Entertainment

You Won’t Find Janelle Monáe’s Stylish ‘Harriet’ Character In Any History Book

by Lia Beck

The average American probably knows the basics of Harriet Tubman's biography — at least, they'd better — but the new biopic, Harriet (out Nov. 1), gives audiences as a closer look at her life after she frees herself from slavery, including the people she meets after her escape. One of those characters is a woman named Marie Buchanon (Janelle Monáe), who Harriet gets to know when she arrives in Philadelphia after running away from her owners in Maryland. Marie owns the boarding house where Harriet lives at the start of her new life and is a living, breathing example of the possibilities now open to her. Monáe's character is also totally fictional.

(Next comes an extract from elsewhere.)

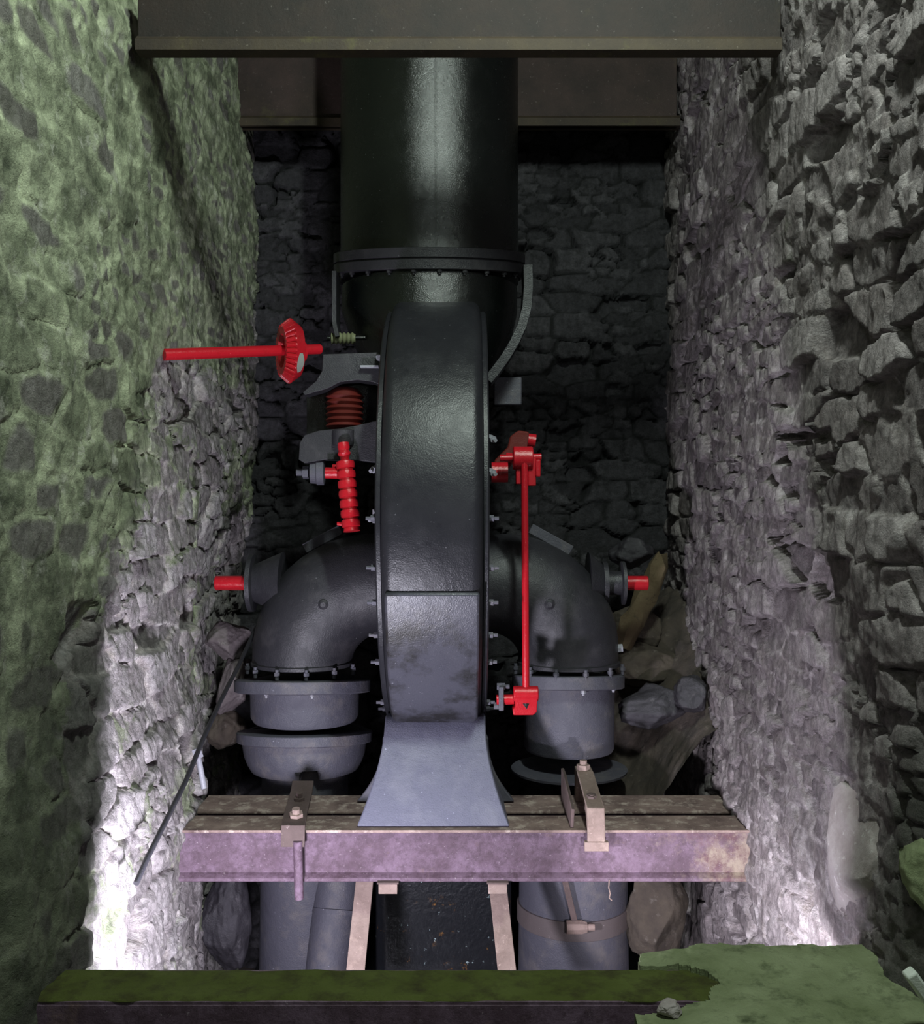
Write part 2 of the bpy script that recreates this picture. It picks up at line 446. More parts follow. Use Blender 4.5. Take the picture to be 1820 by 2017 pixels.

Marie is a black woman who was born free. She's confident about her place in the world, wears elaborate ensembles with hoop skirts, and has a painting of herself hanging in in her own boarding house. There's a little tension between Harriet (Cynthia Erivo) and Marie at first, because Marie can't possibly understand Harriet's perspective on the world. But soon, they grow close. Marie helps Harriet adapt to freedom by getting her a job and helps her in her mission to go back and free other slaves by providing her with clothing, fake identification, and a gun. (Those who have seen the movie already know the full extent of Marie's support of Harriet.)

But while the boarding house owner plays an essential role in the movie, Marie Buchanon was not a real person. It seems that she was added to the Kasi Lemmons film to keep the story of Tubman's life in Philadelphia succinct. Of course, Tubman would have needed to stay somewhere and get clothing and food somehow. And, since she certainly met many people who assisted her, a character like Marie is a way to sum up Tubman's Philadelphia connections. (One of the places Tubman actually is said to have stayed in Philadelphia was a Quaker home called the Johnson House.)

By having Marie be a free woman, the film serves up a contrast to Harriet and shows just how divided the country was at that time. Crossing a state line is the difference between a black person being enslaved or owning their own business, which they can use to help others. In Philadelphia in particular, there was a large free black population, and due to its proximity to the slave states of Maryland and Delaware, it was common for black abolitionists to help escaped slaves.

Marie might not have been real, but the man who introduces the two women was. William Still (Leslie Odom Jr.), a free black man born to former slave parents, was a real abolitionist who was part of the Underground Railroad. As shown in the film, he took and kept extensive records of free slaves, and in 1872 he published a book titled The Underground Railroad Records. Still was only one of many abolitionists Tubman knew in her lifetime, but, like Marie, his presence helps frame her time in Philadelphia.

Harriet is a film that will leave viewers wanting to find out more about Tubman's long, heroic life, and while they won't find a Marie Buchanon in that history, there is still so much more to learn about her and the people who supported her cause.